Wednesday, November 16, 2016

It's Wednesday So Stephen Hawking Tells Us Again We're Screwed

For the latest doomnostication from Stephen Hawking, and he doesn't specifically say what will happen but, well, we're fucked.  (Science Daily:  Humans won’t survive 1,000 more years without escaping ‘fragile’ Earth – Hawking)

Ed:  doomnostication?

Today's sniglet rolls together doom and prognostication.  Nice, huh?  With all the fortune teller news readers sleazing about, they should find it handy.  We are fucked.  We are so completely fucked!!!


It's not clear what he tries to do since he's right there's an important step between now and establishing a working colony on another planet but he adds we have to be especially careful until he then.

WTF??  We don't have to be especially careful after that??

Parting on an inspiring note, Hawking encouraged those in the audience to “remember to look up at the stars and not down at your feet.

- RT

Hot tip on that, Steve-o:  if you are sinking into the sand because of the rising water, you maybe have a different problem requiring your attention.


Hawking's enthusiasm for space exploration is laudable and I share it but not at the expense of everything else.  There has to be determined research in all aspects of science to pursue the space exploration and also the proper shepherding of this fragile planet.  There's one salient point to space travel and that's the fact you're not going; it's not a ticket to other planets except for colonists and most of us won't go.  If Earth won't last more than a thousand more years then we really are fucked.

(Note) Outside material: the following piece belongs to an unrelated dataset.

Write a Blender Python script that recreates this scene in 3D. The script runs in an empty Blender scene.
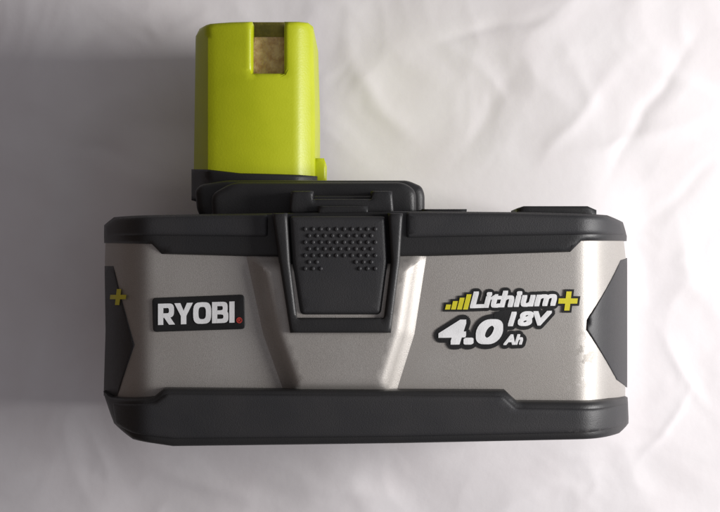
import bpy, math, random
import numpy as np
from mathutils import Vector, noise
from mathutils.geometry import delaunay_2d_cdt
random.seed(3)
H=16.2; F=1300.0
scene=bpy.context.scene
# ------------------------------------------------------------ world, camera, light
w=bpy.data.worlds.new("World"); scene.world=w; w.use_nodes=True
nt=w.node_tree; bg=nt.nodes["Background"]; bg.inputs[1].default_value=1.0
tc=nt.nodes.new("ShaderNodeTexCoord"); sx=nt.nodes.new("ShaderNodeSeparateXYZ"); mr=nt.nodes.new("ShaderNodeMapRange"); rp=nt.nodes.new("ShaderNodeValToRGB")
nt.links.new(tc.outputs["Generated"],sx.inputs[0]); nt.links.new(sx.outputs[0],mr.inputs[0])
mr.inputs[1].default_value=-1; mr.inputs[2].default_value=1
rp.color_ramp.elements[0].position=0.15; rp.color_ramp.elements[0].color=(0.085,0.062,0.052,1)
rp.color_ramp.elements[1].position=0.9; rp.color_ramp.elements[1].color=(0.37,0.38,0.42,1)
nt.links.new(mr.outputs[0],rp.inputs[0]); nt.links.new(rp.outputs[0],bg.inputs[0])
scene.view_settings.view_transform='Standard'
cam=bpy.data.objects.new("camera",bpy.data.cameras.new("camera")); scene.collection.objects.link(cam)
cam.location=(0,0,H); cam.data.sensor_width=36; cam.data.lens=65; cam.data.clip_end=200
scene.camera=cam
def area(name,loc,target,sx,sy,power,col):
    l=bpy.data.lights.new(name,'AREA'); l.shape='RECTANGLE'; l.size=sx; l.size_y=sy; l.energy=power; l.color=col
    o=bpy.data.objects.new(name,l); o.location=loc
    o.rotation_euler=(Vector(target)-Vector(loc)).to_track_quat('-Z','Y').to_euler()
    scene.collection.objects.link(o); return o
area("window_light",(14,0.1,9.3),(0,-0.3,0),5.5,5.5,3050,(1.0,0.98,0.97))
# ------------------------------------------------------------ materials
def srgb(r,g,b):
    f=lambda c:(c/255/12.92) if c/255<=0.04045 else ((c/255+0.055)/1.055)**2.4
    return (f(r),f(g),f(b),1)
def material(name,c1,c2,rough=0.5,metal=0.0,nscale=6,bump=0.05,bscale=60,rough2=None,spec=0.5,spk=None,dust=None,scuff=None):
    m=bpy.data.materials.new(name); m.use_nodes=True; nt=m.node_tree; N=nt.nodes; L=nt.links
    b=N["Principled BSDF"]; b.inputs["Metallic"].default_value=metal
    b.inputs["Specular IOR Level"].default_value=spec
    tc=N.new("ShaderNodeTexCoord")
    def noi(sc,det=4):
        n=N.new("ShaderNodeTexNoise"); n.inputs["Scale"].default_value=sc; n.inputs["Detail"].default_value=det
        L.new(tc.outputs["Object"],n.inputs["Vector"]); return n.outputs["Fac"]
    def rng(src,a,b_,c=0,d=1):
        r=N.new("ShaderNodeMapRange"); 
        for i,v in zip((1,2,3,4),(a,b_,c,d)): r.inputs[i].default_value=v
        L.new(src,r.inputs[0]); return r.outputs[0]
    def mix(f,A,B):
        x=N.new("ShaderNodeMix"); x.data_type='RGBA'; L.new(f,x.inputs[0])
        L.new(A,x.inputs[6]); x.inputs[7].default_value=B; return x.outputs[2]
    n1=noi(nscale,6)
    r=N.new("ShaderNodeValToRGB"); r.color_ramp.elements[0].position=0.35; r.color_ramp.elements[1].position=0.65
    r.color_ramp.elements[0].color=c1; r.color_ramp.elements[1].color=c2
    L.new(n1,r.inputs["Fac"])
    col=r.outputs["Color"]
    if spk:
        vm=N.new("ShaderNodeVectorMath"); vm.operation='SCALE'
        L.new(col,vm.inputs[0]); L.new(rng(noi(spk[0],2),0.3,0.7,1-spk[1],1+spk[1]),vm.inputs["Scale"]); col=vm.outputs[0]
    if dust: col=mix(rng(noi(dust[0],5),dust[1],dust[1]+0.2,0,dust[2]),col,srgb(120,116,110))
    if scuff:
        for (cx,cy,rx,ry,c,k,sc,th) in scuff:
            mp=N.new("ShaderNodeMapping"); mp.vector_type='POINT'
            mp.inputs["Location"].default_value=(-cx/rx,-cy/ry,0); mp.inputs["Scale"].default_value=(1/rx,1/ry,0)
            L.new(tc.outputs["Object"],mp.inputs["Vector"])
            ln=N.new("ShaderNodeVectorMath"); ln.operation='LENGTH'; L.new(mp.outputs[0],ln.inputs[0])
            mm=N.new("ShaderNodeMath"); mm.operation='MULTIPLY'
            L.new(rng(ln.outputs["Value"],0.4,1.0,1,0),mm.inputs[0]); L.new(rng(noi(sc,5),th,th+0.06,0,k),mm.inputs[1])
            col=mix(mm.outputs[0],col,c)
    L.new(col,b.inputs["Base Color"])
    L.new(rng(n1,0,1,rough,rough2 or rough+0.12),b.inputs["Roughness"])
    bp=N.new("ShaderNodeBump"); bp.inputs["Strength"].default_value=bump; bp.inputs["Distance"].default_value=0.05
    L.new(noi(bscale,4),bp.inputs["Height"]); L.new(bp.outputs["Normal"],b.inputs["Normal"])
    return m
M_black=material("black_plastic",srgb(31,31,32),srgb(36,35,35),0.40,0,2,0.09,75)
M_dark=material("dark_rubber",srgb(40,40,42),srgb(46,45,46),0.46,0,2,0.12,85,
   scuff=[(-2.45,0.42,0.25,0.05,srgb(105,102,98),0.6,26,0.5),(-2.2,-1.84,0.5,0.07,srgb(100,97,93),0.5,22,0.52),(2.3,-1.78,0.5,0.08,srgb(100,97,93),0.5,22,0.52),(0.9,-1.84,0.8,0.05,srgb(95,92,88),0.4,24,0.54)])
M_deep=material("gap_black",srgb(10,10,11),srgb(16,16,17),0.7)
M_lime=material("lime_plastic",srgb(182,191,12),srgb(189,197,18),0.34,0,3,0.05,50)
M_white=material("white_ink",srgb(228,228,228),srgb(240,240,240),0.5)
M_ink=material("black_ink",srgb(14,14,15),srgb(20,20,21),0.45)
M_yel=material("yellow_ink",srgb(206,196,30),srgb(216,206,50),0.5)
M_red=material("red_ink",srgb(190,60,50),srgb(200,70,60),0.5)
M_tan=material("contact_tan",srgb(190,150,112),srgb(224,194,156),0.5,0.1,14,0.3,40)
M_notch_shade=material("olive_notch_shade",srgb(120,112,40),srgb(150,140,60),0.5,0.0,12,0.2,40)  # olive-brown shadow colour: shade inside the stem notch painted in
M_silver=material("silver_paint",srgb(168,163,157),srgb(173,169,164),0.46,0.5,1.2,0.10,110,spk=(150,0.15),rough2=0.52,
   scuff=[(2.27,-1.0,0.13,0.36,srgb(112,107,101),0.6,11,0.52),(2.15,-1.25,0.2,0.12,srgb(200,196,192),0.35,16,0.56)])
M_sheet=material("white_paper",srgb(226,221,222),srgb(231,227,228),0.75,0,1.2,0.05,9,spec=0.25)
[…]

Most of us won't want to go because you're not putting me inside a fucking flying and sometimes exploding coffin for six fucking months to land on some godforsaken hellhole which doesn't even have fucking cable television but it's great if you don't mind your food being created on a 3D fucking printer.

Nope, most of us won't go but we still need to do it because this is what Man does.  Even when we don't go, we see some of what they see and what a spectacle even when it's only a couple of guys bouncing around on the Moon to collect rocks or just a robot blundering around Mars.  We need that in the same way as sunshine since the lack of it is a strong indicator for depression.


Besides, every rocket launch is mechanical orgasm for the Industrial Revolution.  They need that because otherwise all they've got is Nintendo.


Hawking is a study because he's great for these pontifical pronouncements although his previous 'there is no God' wasn't precisely something a pontiff might say.  Climate change is one of the most hysterical about doomnostication but this is what the Earth looks like after the poles melt in the next hundred years.



The Southeast gets soaked the most and Florida is sleeping with the alligators.  Fort Worth is not crying because it becomes beachfront property.  They predict more storms with the warming and I doubt I would dig a hurricane too much so maybe Fort Worth wouldn't be so good.

Assuming the continued lack of preparation, there's catastrophic business expense as a consequence of the warming but not so much for property overall ... unless you're in Florida and in which case you're fucked.  The Dixiecrat states are screwed too but no-one likes them anyway.  Louisiana even busted Willie Nelson once.  They don't want anyone to like them when they do shit like that.

Ed:  all the launch sites go underwater.

Yep, California, Virginia, and Florida definitely go defunct for space vehicles.  Whoa, this could be the time for the pitch for the Fort Worth launch site.  Let's do that.


The fragile planet will be destroyed in a thousand years, huh?  Given no change to nonstop rapacious consumerism, no mitigation of economies to normalize societies and population growth, and no effort to find ways to accommodate change, Earth will probably be destroyed even faster than that.  That assumes people never do more than acquiesce to denialists but you don't believe that or you wouldn't be reading this scurvy swill from a pusillanimous pigeon-hearted poltroon such as myself.

People have never accepted disaster.  When there's an Ice Age, we go South.  For the really big ones, we go far South.  Now we have the flip side and people say we will roll over for it?

Like bloody hell we will.

In the resounding words of Lotho:  you figure it out.


In the not-so-resounding words of Silas:  look at your feet and the stars to see it all.